> _MATERIAL_

####################

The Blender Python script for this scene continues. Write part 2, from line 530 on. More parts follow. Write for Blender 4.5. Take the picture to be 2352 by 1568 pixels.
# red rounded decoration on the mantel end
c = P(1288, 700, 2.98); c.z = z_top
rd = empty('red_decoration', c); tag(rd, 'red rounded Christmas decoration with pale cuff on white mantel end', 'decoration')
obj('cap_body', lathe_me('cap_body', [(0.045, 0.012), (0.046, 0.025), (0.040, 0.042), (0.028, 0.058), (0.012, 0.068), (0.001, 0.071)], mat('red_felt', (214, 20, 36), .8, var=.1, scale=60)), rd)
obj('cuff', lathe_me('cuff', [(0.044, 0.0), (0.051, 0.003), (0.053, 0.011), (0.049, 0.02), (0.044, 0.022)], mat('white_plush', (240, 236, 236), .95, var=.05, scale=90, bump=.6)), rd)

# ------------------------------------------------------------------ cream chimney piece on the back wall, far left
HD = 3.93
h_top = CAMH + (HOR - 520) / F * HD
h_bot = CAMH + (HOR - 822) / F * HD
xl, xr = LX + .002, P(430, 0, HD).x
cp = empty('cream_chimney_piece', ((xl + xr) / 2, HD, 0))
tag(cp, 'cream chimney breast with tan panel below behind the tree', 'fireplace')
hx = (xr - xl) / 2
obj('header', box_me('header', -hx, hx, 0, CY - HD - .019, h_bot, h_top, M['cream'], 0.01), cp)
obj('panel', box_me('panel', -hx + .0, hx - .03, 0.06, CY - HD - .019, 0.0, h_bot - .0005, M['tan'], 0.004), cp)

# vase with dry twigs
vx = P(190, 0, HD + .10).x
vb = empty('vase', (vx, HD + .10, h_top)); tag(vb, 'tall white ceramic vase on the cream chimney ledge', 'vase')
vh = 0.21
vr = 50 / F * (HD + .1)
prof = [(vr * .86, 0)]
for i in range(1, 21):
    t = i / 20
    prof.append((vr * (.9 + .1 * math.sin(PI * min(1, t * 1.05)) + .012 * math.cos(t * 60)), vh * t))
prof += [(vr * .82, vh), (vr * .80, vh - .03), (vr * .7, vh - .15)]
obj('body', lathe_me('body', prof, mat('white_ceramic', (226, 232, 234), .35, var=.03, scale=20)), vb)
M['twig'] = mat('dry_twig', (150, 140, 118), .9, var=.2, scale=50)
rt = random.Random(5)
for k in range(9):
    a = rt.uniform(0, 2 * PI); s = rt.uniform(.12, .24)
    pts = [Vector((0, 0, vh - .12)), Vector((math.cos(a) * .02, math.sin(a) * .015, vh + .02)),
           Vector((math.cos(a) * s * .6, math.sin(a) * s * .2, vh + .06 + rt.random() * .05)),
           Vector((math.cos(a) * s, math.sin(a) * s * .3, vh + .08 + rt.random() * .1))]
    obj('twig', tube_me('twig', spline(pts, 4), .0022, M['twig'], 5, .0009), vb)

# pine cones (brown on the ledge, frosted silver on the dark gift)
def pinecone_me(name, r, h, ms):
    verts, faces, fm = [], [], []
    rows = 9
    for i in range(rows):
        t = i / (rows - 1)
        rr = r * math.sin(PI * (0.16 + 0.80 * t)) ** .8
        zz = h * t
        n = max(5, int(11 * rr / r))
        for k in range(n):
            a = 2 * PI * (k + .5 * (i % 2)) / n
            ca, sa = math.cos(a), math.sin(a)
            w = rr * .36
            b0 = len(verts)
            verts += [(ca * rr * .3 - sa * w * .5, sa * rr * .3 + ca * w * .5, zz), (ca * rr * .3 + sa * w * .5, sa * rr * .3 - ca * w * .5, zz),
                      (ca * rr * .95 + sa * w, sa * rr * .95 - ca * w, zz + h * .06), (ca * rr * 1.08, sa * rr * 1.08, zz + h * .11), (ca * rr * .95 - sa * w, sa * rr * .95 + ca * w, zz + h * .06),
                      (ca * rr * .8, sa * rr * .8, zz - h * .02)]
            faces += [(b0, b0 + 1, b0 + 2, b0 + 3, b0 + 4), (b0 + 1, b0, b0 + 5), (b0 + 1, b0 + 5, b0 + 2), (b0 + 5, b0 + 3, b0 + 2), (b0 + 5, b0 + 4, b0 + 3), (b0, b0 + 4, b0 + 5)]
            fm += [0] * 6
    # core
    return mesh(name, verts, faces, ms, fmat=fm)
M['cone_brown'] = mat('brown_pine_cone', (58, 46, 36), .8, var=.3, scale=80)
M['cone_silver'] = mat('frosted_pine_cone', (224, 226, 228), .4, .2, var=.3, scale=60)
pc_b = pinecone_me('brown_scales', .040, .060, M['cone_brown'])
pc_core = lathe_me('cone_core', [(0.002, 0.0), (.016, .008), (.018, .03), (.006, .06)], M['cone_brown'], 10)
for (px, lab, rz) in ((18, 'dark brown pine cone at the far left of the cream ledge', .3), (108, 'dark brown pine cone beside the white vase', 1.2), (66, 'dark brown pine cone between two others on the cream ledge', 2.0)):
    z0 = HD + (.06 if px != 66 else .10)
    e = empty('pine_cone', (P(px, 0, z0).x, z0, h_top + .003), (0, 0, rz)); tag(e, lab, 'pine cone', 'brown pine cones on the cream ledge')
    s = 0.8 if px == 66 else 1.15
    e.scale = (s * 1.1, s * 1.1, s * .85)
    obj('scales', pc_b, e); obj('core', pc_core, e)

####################

> _WRITTEN PROBLEM_
Return all the data exactly as given.

> _RESPONSE TO THIS TASK_
The Blender Python script for this scene continues. Write part 2, from line 530 on. More parts follow. Write for Blender 4.5. Take the picture to be 2352 by 1568 pixels.
# red rounded decoration on the mantel end
c = P(1288, 700, 2.98); c.z = z_top
rd = empty('red_decoration', c); tag(rd, 'red rounded Christmas decoration with pale cuff on white mantel end', 'decoration')
obj('cap_body', lathe_me('cap_body', [(0.045, 0.012), (0.046, 0.025), (0.040, 0.042), (0.028, 0.058), (0.012, 0.068), (0.001, 0.071)], mat('red_felt', (214, 20, 36), .8, var=.1, scale=60)), rd)
obj('cuff', lathe_me('cuff', [(0.044, 0.0), (0.051, 0.003), (0.053, 0.011), (0.049, 0.02), (0.044, 0.022)], mat('white_plush', (240, 236, 236), .95, var=.05, scale=90, bump=.6)), rd)

# ------------------------------------------------------------------ cream chimney piece on the back wall, far left
HD = 3.93
h_top = CAMH + (HOR - 520) / F * HD
h_bot = CAMH + (HOR - 822) / F * HD
xl, xr = LX + .002, P(430, 0, HD).x
cp = empty('cream_chimney_piece', ((xl + xr) / 2, HD, 0))
tag(cp, 'cream chimney breast with tan panel below behind the tree', 'fireplace')
hx = (xr - xl) / 2
obj('header', box_me('header', -hx, hx, 0, CY - HD - .019, h_bot, h_top, M['cream'], 0.01), cp)
obj('panel', box_me('panel', -hx + .0, hx - .03, 0.06, CY - HD - .019, 0.0, h_bot - .0005, M['tan'], 0.004), cp)

# vase with dry twigs
vx = P(190, 0, HD + .10).x
vb = empty('vase', (vx, HD + .10, h_top)); tag(vb, 'tall white ceramic vase on the cream chimney ledge', 'vase')
vh = 0.21
vr = 50 / F * (HD + .1)
prof = [(vr * .86, 0)]
for i in range(1, 21):
    t = i / 20
    prof.append((vr * (.9 + .1 * math.sin(PI * min(1, t * 1.05)) + .012 * math.cos(t * 60)), vh * t))
prof += [(vr * .82, vh), (vr * .80, vh - .03), (vr * .7, vh - .15)]
obj('body', lathe_me('body', prof, mat('white_ceramic', (226, 232, 234), .35, var=.03, scale=20)), vb)
M['twig'] = mat('dry_twig', (150, 140, 118), .9, var=.2, scale=50)
rt = random.Random(5)
for k in range(9):
    a = rt.uniform(0, 2 * PI); s = rt.uniform(.12, .24)
    pts = [Vector((0, 0, vh - .12)), Vector((math.cos(a) * .02, math.sin(a) * .015, vh + .02)),
           Vector((math.cos(a) * s * .6, math.sin(a) * s * .2, vh + .06 + rt.random() * .05)),
           Vector((math.cos(a) * s, math.sin(a) * s * .3, vh + .08 + rt.random() * .1))]
    obj('twig', tube_me('twig', spline(pts, 4), .0022, M['twig'], 5, .0009), vb)

# pine cones (brown on the ledge, frosted silver on the dark gift)
def pinecone_me(name, r, h, ms):
    verts, faces, fm = [], [], []
    rows = 9
    for i in range(rows):
        t = i / (rows - 1)
        rr = r * math.sin(PI * (0.16 + 0.80 * t)) ** .8
        zz = h * t
        n = max(5, int(11 * rr / r))
        for k in range(n):
            a = 2 * PI * (k + .5 * (i % 2)) / n
            ca, sa = math.cos(a), math.sin(a)
            w = rr * .36
            b0 = len(verts)
            verts += [(ca * rr * .3 - sa * w * .5, sa * rr * .3 + ca * w * .5, zz), (ca * rr * .3 + sa * w * .5, sa * rr * .3 - ca * w * .5, zz),
                      (ca * rr * .95 + sa * w, sa * rr * .95 - ca * w, zz + h * .06), (ca * rr * 1.08, sa * rr * 1.08, zz + h * .11), (ca * rr * .95 - sa * w, sa * rr * .95 + ca * w, zz + h * .06),
                      (ca * rr * .8, sa * rr * .8, zz - h * .02)]
            faces += [(b0, b0 + 1, b0 + 2, b0 + 3, b0 + 4), (b0 + 1, b0, b0 + 5), (b0 + 1, b0 + 5, b0 + 2), (b0 + 5, b0 + 3, b0 + 2), (b0 + 5, b0 + 4, b0 + 3), (b0, b0 + 4, b0 + 5)]
            fm += [0] * 6
    # core
    return mesh(name, verts, faces, ms, fmat=fm)
M['cone_brown'] = mat('brown_pine_cone', (58, 46, 36), .8, var=.3, scale=80)
M['cone_silver'] = mat('frosted_pine_cone', (224, 226, 228), .4, .2, var=.3, scale=60)
pc_b = pinecone_me('brown_scales', .040, .060, M['cone_brown'])
pc_core = lathe_me('cone_core', [(0.002, 0.0), (.016, .008), (.018, .03), (.006, .06)], M['cone_brown'], 10)
for (px, lab, rz) in ((18, 'dark brown pine cone at the far left of the cream ledge', .3), (108, 'dark brown pine cone beside the white vase', 1.2), (66, 'dark brown pine cone between two others on the cream ledge', 2.0)):
    z0 = HD + (.06 if px != 66 else .10)
    e = empty('pine_cone', (P(px, 0, z0).x, z0, h_top + .003), (0, 0, rz)); tag(e, lab, 'pine cone', 'brown pine cones on the cream ledge')
    s = 0.8 if px == 66 else 1.15
    e.scale = (s * 1.1, s * 1.1, s * .85)
    obj('scales', pc_b, e); obj('core', pc_core, e)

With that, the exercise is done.